Data shown>
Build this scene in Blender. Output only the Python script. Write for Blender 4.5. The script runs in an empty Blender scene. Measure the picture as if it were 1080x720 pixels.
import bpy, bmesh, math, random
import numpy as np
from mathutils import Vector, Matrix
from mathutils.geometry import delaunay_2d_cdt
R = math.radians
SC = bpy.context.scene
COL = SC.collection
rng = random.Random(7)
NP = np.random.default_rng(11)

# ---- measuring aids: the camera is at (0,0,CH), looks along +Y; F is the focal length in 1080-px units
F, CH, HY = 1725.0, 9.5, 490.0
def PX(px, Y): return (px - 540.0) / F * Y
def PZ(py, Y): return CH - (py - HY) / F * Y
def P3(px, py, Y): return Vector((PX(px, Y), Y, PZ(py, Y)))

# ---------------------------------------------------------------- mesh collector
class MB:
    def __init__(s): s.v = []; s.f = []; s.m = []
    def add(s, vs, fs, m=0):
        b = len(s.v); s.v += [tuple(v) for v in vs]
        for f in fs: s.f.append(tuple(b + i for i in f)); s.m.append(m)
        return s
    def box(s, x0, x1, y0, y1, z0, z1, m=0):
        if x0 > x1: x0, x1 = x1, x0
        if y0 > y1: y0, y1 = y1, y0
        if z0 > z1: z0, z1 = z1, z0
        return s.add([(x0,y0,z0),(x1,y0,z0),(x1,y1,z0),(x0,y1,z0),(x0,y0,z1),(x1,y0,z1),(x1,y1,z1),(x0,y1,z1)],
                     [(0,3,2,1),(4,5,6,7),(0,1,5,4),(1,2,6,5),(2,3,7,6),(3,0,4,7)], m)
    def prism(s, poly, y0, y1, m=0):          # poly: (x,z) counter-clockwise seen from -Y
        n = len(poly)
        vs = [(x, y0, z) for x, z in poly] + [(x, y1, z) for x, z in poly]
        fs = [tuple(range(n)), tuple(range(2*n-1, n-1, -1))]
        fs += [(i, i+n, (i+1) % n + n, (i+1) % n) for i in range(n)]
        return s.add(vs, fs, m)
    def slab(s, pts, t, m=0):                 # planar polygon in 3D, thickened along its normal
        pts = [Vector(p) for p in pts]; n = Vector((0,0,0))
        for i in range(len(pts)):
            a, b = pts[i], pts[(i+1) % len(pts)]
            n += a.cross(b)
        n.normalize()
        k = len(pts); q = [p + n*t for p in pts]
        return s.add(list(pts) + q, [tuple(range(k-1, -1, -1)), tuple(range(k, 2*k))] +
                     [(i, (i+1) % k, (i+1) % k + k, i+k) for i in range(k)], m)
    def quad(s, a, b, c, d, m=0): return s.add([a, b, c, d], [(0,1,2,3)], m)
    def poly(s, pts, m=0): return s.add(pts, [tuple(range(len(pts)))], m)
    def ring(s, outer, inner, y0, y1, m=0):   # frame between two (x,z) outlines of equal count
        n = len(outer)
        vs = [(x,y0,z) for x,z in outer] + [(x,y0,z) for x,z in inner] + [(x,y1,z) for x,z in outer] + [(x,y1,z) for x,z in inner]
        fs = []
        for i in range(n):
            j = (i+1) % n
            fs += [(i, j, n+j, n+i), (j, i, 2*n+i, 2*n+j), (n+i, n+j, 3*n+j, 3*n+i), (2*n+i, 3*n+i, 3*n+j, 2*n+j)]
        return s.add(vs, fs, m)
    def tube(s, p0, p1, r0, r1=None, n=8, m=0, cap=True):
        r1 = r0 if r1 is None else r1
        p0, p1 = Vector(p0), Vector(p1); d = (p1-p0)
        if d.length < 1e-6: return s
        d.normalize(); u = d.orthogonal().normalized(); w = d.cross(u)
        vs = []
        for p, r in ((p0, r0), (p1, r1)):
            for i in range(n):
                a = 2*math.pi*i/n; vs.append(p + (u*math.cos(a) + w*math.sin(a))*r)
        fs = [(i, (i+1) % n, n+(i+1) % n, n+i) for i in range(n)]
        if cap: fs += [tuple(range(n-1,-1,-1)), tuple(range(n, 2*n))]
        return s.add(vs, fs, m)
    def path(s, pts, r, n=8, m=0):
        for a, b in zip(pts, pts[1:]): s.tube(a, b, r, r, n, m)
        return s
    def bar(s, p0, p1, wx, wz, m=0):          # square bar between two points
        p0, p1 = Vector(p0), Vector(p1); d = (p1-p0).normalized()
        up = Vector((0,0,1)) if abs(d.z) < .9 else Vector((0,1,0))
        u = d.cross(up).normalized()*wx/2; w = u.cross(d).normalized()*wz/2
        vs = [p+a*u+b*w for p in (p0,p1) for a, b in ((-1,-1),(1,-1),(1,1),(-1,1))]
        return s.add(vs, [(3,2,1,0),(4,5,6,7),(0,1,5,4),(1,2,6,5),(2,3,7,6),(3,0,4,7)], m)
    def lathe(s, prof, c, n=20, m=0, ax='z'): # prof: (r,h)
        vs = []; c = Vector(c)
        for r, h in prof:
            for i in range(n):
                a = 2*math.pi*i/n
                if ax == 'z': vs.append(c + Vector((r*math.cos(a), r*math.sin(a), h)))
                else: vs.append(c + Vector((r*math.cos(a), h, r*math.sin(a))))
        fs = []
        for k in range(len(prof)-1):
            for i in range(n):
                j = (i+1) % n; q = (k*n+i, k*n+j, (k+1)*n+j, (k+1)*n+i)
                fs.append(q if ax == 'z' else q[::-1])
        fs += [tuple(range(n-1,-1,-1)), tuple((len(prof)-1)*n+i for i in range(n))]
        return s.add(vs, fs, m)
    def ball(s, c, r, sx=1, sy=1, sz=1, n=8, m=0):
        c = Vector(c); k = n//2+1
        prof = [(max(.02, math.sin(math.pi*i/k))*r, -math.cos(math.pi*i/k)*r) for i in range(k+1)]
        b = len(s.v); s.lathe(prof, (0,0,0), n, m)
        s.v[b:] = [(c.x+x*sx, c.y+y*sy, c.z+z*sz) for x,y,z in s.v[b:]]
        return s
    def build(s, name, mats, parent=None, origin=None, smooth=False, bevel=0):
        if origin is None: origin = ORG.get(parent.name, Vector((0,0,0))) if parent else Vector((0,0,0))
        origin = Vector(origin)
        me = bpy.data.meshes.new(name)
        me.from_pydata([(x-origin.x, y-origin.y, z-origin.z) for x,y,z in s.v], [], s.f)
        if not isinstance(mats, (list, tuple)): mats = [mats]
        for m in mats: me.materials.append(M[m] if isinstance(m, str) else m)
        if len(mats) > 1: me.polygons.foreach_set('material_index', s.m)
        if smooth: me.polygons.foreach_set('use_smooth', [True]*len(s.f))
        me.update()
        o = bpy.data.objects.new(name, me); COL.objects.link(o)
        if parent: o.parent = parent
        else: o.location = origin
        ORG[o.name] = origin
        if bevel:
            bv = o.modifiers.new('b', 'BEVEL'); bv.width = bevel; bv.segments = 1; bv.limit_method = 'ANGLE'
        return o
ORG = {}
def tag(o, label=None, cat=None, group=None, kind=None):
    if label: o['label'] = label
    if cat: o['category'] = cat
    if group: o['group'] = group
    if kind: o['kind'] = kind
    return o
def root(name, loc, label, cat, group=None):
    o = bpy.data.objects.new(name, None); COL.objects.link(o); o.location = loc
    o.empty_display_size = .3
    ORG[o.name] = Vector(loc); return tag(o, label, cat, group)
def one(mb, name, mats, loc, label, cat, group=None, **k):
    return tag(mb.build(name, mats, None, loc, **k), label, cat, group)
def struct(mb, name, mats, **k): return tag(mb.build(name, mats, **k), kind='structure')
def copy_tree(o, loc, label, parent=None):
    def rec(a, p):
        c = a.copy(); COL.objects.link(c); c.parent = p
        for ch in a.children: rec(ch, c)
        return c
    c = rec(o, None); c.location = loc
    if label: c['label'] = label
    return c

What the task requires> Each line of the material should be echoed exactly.

Solution to this problem>
Build this scene in Blender. Output only the Python script. Write for Blender 4.5. The script runs in an empty Blender scene. Measure the picture as if it were 1080x720 pixels.
import bpy, bmesh, math, random
import numpy as np
from mathutils import Vector, Matrix
from mathutils.geometry import delaunay_2d_cdt
R = math.radians
SC = bpy.context.scene
COL = SC.collection
rng = random.Random(7)
NP = np.random.default_rng(11)

# ---- measuring aids: the camera is at (0,0,CH), looks along +Y; F is the focal length in 1080-px units
F, CH, HY = 1725.0, 9.5, 490.0
def PX(px, Y): return (px - 540.0) / F * Y
def PZ(py, Y): return CH - (py - HY) / F * Y
def P3(px, py, Y): return Vector((PX(px, Y), Y, PZ(py, Y)))

# ---------------------------------------------------------------- mesh collector
class MB:
    def __init__(s): s.v = []; s.f = []; s.m = []
    def add(s, vs, fs, m=0):
        b = len(s.v); s.v += [tuple(v) for v in vs]
        for f in fs: s.f.append(tuple(b + i for i in f)); s.m.append(m)
        return s
    def box(s, x0, x1, y0, y1, z0, z1, m=0):
        if x0 > x1: x0, x1 = x1, x0
        if y0 > y1: y0, y1 = y1, y0
        if z0 > z1: z0, z1 = z1, z0
        return s.add([(x0,y0,z0),(x1,y0,z0),(x1,y1,z0),(x0,y1,z0),(x0,y0,z1),(x1,y0,z1),(x1,y1,z1),(x0,y1,z1)],
                     [(0,3,2,1),(4,5,6,7),(0,1,5,4),(1,2,6,5),(2,3,7,6),(3,0,4,7)], m)
    def prism(s, poly, y0, y1, m=0):          # poly: (x,z) counter-clockwise seen from -Y
        n = len(poly)
        vs = [(x, y0, z) for x, z in poly] + [(x, y1, z) for x, z in poly]
        fs = [tuple(range(n)), tuple(range(2*n-1, n-1, -1))]
        fs += [(i, i+n, (i+1) % n + n, (i+1) % n) for i in range(n)]
        return s.add(vs, fs, m)
    def slab(s, pts, t, m=0):                 # planar polygon in 3D, thickened along its normal
        pts = [Vector(p) for p in pts]; n = Vector((0,0,0))
        for i in range(len(pts)):
            a, b = pts[i], pts[(i+1) % len(pts)]
            n += a.cross(b)
        n.normalize()
        k = len(pts); q = [p + n*t for p in pts]
        return s.add(list(pts) + q, [tuple(range(k-1, -1, -1)), tuple(range(k, 2*k))] +
                     [(i, (i+1) % k, (i+1) % k + k, i+k) for i in range(k)], m)
    def quad(s, a, b, c, d, m=0): return s.add([a, b, c, d], [(0,1,2,3)], m)
    def poly(s, pts, m=0): return s.add(pts, [tuple(range(len(pts)))], m)
    def ring(s, outer, inner, y0, y1, m=0):   # frame between two (x,z) outlines of equal count
        n = len(outer)
        vs = [(x,y0,z) for x,z in outer] + [(x,y0,z) for x,z in inner] + [(x,y1,z) for x,z in outer] + [(x,y1,z) for x,z in inner]
        fs = []
        for i in range(n):
            j = (i+1) % n
            fs += [(i, j, n+j, n+i), (j, i, 2*n+i, 2*n+j), (n+i, n+j, 3*n+j, 3*n+i), (2*n+i, 3*n+i, 3*n+j, 2*n+j)]
        return s.add(vs, fs, m)
    def tube(s, p0, p1, r0, r1=None, n=8, m=0, cap=True):
        r1 = r0 if r1 is None else r1
        p0, p1 = Vector(p0), Vector(p1); d = (p1-p0)
        if d.length < 1e-6: return s
        d.normalize(); u = d.orthogonal().normalized(); w = d.cross(u)
        vs = []
        for p, r in ((p0, r0), (p1, r1)):
            for i in range(n):
                a = 2*math.pi*i/n; vs.append(p + (u*math.cos(a) + w*math.sin(a))*r)
        fs = [(i, (i+1) % n, n+(i+1) % n, n+i) for i in range(n)]
        if cap: fs += [tuple(range(n-1,-1,-1)), tuple(range(n, 2*n))]
        return s.add(vs, fs, m)
    def path(s, pts, r, n=8, m=0):
        for a, b in zip(pts, pts[1:]): s.tube(a, b, r, r, n, m)
        return s
    def bar(s, p0, p1, wx, wz, m=0):          # square bar between two points
        p0, p1 = Vector(p0), Vector(p1); d = (p1-p0).normalized()
        up = Vector((0,0,1)) if abs(d.z) < .9 else Vector((0,1,0))
        u = d.cross(up).normalized()*wx/2; w = u.cross(d).normalized()*wz/2
        vs = [p+a*u+b*w for p in (p0,p1) for a, b in ((-1,-1),(1,-1),(1,1),(-1,1))]
        return s.add(vs, [(3,2,1,0),(4,5,6,7),(0,1,5,4),(1,2,6,5),(2,3,7,6),(3,0,4,7)], m)
    def lathe(s, prof, c, n=20, m=0, ax='z'): # prof: (r,h)
        vs = []; c = Vector(c)
        for r, h in prof:
            for i in range(n):
                a = 2*math.pi*i/n
                if ax == 'z': vs.append(c + Vector((r*math.cos(a), r*math.sin(a), h)))
                else: vs.append(c + Vector((r*math.cos(a), h, r*math.sin(a))))
        fs = []
        for k in range(len(prof)-1):
            for i in range(n):
                j = (i+1) % n; q = (k*n+i, k*n+j, (k+1)*n+j, (k+1)*n+i)
                fs.append(q if ax == 'z' else q[::-1])
        fs += [tuple(range(n-1,-1,-1)), tuple((len(prof)-1)*n+i for i in range(n))]
        return s.add(vs, fs, m)
    def ball(s, c, r, sx=1, sy=1, sz=1, n=8, m=0):
        c = Vector(c); k = n//2+1
        prof = [(max(.02, math.sin(math.pi*i/k))*r, -math.cos(math.pi*i/k)*r) for i in range(k+1)]
        b = len(s.v); s.lathe(prof, (0,0,0), n, m)
        s.v[b:] = [(c.x+x*sx, c.y+y*sy, c.z+z*sz) for x,y,z in s.v[b:]]
        return s
    def build(s, name, mats, parent=None, origin=None, smooth=False, bevel=0):
        if origin is None: origin = ORG.get(parent.name, Vector((0,0,0))) if parent else Vector((0,0,0))
        origin = Vector(origin)
        me = bpy.data.meshes.new(name)
        me.from_pydata([(x-origin.x, y-origin.y, z-origin.z) for x,y,z in s.v], [], s.f)
        if not isinstance(mats, (list, tuple)): mats = [mats]
        for m in mats: me.materials.append(M[m] if isinstance(m, str) else m)
        if len(mats) > 1: me.polygons.foreach_set('material_index', s.m)
        if smooth: me.polygons.foreach_set('use_smooth', [True]*len(s.f))
        me.update()
        o = bpy.data.objects.new(name, me); COL.objects.link(o)
        if parent: o.parent = parent
        else: o.location = origin
        ORG[o.name] = origin
        if bevel:
            bv = o.modifiers.new('b', 'BEVEL'); bv.width = bevel; bv.segments = 1; bv.limit_method = 'ANGLE'
        return o
ORG = {}
def tag(o, label=None, cat=None, group=None, kind=None):
    if label: o['label'] = label
    if cat: o['category'] = cat
    if group: o['group'] = group
    if kind: o['kind'] = kind
    return o
def root(name, loc, label, cat, group=None):
    o = bpy.data.objects.new(name, None); COL.objects.link(o); o.location = loc
    o.empty_display_size = .3
    ORG[o.name] = Vector(loc); return tag(o, label, cat, group)
def one(mb, name, mats, loc, label, cat, group=None, **k):
    return tag(mb.build(name, mats, None, loc, **k), label, cat, group)
def struct(mb, name, mats, **k): return tag(mb.build(name, mats, **k), kind='structure')
def copy_tree(o, loc, label, parent=None):
    def rec(a, p):
        c = a.copy(); COL.objects.link(c); c.parent = p
        for ch in a.children: rec(ch, c)
        return c
    c = rec(o, None); c.location = loc
    if label: c['label'] = label
    return c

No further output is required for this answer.